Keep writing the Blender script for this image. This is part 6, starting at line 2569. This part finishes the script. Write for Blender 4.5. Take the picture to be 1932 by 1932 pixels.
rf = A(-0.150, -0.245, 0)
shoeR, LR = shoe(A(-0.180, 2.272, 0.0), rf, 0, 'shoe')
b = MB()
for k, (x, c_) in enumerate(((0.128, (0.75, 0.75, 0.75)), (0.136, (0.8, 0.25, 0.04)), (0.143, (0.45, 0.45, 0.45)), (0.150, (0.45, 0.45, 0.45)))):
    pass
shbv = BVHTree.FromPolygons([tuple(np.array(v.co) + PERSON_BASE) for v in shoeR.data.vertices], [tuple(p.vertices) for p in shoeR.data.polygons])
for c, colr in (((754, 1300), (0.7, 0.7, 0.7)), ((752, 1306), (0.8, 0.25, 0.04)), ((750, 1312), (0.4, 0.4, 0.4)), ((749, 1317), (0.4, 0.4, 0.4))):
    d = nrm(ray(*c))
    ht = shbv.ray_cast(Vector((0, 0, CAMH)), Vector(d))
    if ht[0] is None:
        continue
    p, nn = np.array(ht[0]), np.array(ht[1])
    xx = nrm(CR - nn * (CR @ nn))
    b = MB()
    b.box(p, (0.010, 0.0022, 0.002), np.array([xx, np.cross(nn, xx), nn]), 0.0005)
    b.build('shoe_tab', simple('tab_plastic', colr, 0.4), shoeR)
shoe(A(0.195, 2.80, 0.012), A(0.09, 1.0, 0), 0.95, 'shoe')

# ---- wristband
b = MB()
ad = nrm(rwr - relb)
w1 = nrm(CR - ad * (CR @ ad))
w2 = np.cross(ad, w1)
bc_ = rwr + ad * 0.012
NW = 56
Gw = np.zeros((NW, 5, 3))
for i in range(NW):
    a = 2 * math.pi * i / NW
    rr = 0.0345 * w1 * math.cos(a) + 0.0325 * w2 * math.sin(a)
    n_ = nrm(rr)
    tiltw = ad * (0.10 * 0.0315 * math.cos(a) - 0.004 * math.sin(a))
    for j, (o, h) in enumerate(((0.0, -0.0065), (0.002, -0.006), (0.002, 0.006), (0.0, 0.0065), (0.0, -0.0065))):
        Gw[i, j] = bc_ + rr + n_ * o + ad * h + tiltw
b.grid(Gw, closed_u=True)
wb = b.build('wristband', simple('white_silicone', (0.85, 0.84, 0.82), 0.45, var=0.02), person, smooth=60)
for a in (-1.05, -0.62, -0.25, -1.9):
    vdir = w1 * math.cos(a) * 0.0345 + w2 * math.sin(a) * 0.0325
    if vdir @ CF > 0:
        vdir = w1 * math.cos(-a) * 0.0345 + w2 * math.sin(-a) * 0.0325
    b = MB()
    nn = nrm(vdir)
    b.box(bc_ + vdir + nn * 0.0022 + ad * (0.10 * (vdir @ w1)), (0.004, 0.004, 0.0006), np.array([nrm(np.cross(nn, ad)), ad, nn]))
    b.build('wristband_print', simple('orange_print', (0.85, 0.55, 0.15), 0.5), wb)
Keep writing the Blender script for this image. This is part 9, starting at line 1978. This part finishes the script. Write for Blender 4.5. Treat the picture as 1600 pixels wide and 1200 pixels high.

##########

Set exercise =
Above are the records; retype every one exactly.

Correct output =
Keep writing the Blender script for this image. This is part 6, starting at line 2569. This part finishes the script. Write for Blender 4.5. Take the picture to be 1932 by 1932 pixels.
rf = A(-0.150, -0.245, 0)
shoeR, LR = shoe(A(-0.180, 2.272, 0.0), rf, 0, 'shoe')
b = MB()
for k, (x, c_) in enumerate(((0.128, (0.75, 0.75, 0.75)), (0.136, (0.8, 0.25, 0.04)), (0.143, (0.45, 0.45, 0.45)), (0.150, (0.45, 0.45, 0.45)))):
    pass
shbv = BVHTree.FromPolygons([tuple(np.array(v.co) + PERSON_BASE) for v in shoeR.data.vertices], [tuple(p.vertices) for p in shoeR.data.polygons])
for c, colr in (((754, 1300), (0.7, 0.7, 0.7)), ((752, 1306), (0.8, 0.25, 0.04)), ((750, 1312), (0.4, 0.4, 0.4)), ((749, 1317), (0.4, 0.4, 0.4))):
    d = nrm(ray(*c))
    ht = shbv.ray_cast(Vector((0, 0, CAMH)), Vector(d))
    if ht[0] is None:
        continue
    p, nn = np.array(ht[0]), np.array(ht[1])
    xx = nrm(CR - nn * (CR @ nn))
    b = MB()
    b.box(p, (0.010, 0.0022, 0.002), np.array([xx, np.cross(nn, xx), nn]), 0.0005)
    b.build('shoe_tab', simple('tab_plastic', colr, 0.4), shoeR)
shoe(A(0.195, 2.80, 0.012), A(0.09, 1.0, 0), 0.95, 'shoe')

# ---- wristband
b = MB()
ad = nrm(rwr - relb)
w1 = nrm(CR - ad * (CR @ ad))
w2 = np.cross(ad, w1)
bc_ = rwr + ad * 0.012
NW = 56
Gw = np.zeros((NW, 5, 3))
for i in range(NW):
    a = 2 * math.pi * i / NW
    rr = 0.0345 * w1 * math.cos(a) + 0.0325 * w2 * math.sin(a)
    n_ = nrm(rr)
    tiltw = ad * (0.10 * 0.0315 * math.cos(a) - 0.004 * math.sin(a))
    for j, (o, h) in enumerate(((0.0, -0.0065), (0.002, -0.006), (0.002, 0.006), (0.0, 0.0065), (0.0, -0.0065))):
        Gw[i, j] = bc_ + rr + n_ * o + ad * h + tiltw
b.grid(Gw, closed_u=True)
wb = b.build('wristband', simple('white_silicone', (0.85, 0.84, 0.82), 0.45, var=0.02), person, smooth=60)
for a in (-1.05, -0.62, -0.25, -1.9):
    vdir = w1 * math.cos(a) * 0.0345 + w2 * math.sin(a) * 0.0325
    if vdir @ CF > 0:
        vdir = w1 * math.cos(-a) * 0.0345 + w2 * math.sin(-a) * 0.0325
    b = MB()
    nn = nrm(vdir)
    b.box(bc_ + vdir + nn * 0.0022 + ad * (0.10 * (vdir @ w1)), (0.004, 0.004, 0.0006), np.array([nrm(np.cross(nn, ad)), ad, nn]))
    b.build('wristband_print', simple('orange_print', (0.85, 0.55, 0.15), 0.5), wb)
Keep writing the Blender script for this image. This is part 9, starting at line 1978. This part finishes the script. Write for Blender 4.5. Treat the picture as 1600 pixels wide and 1200 pixels high.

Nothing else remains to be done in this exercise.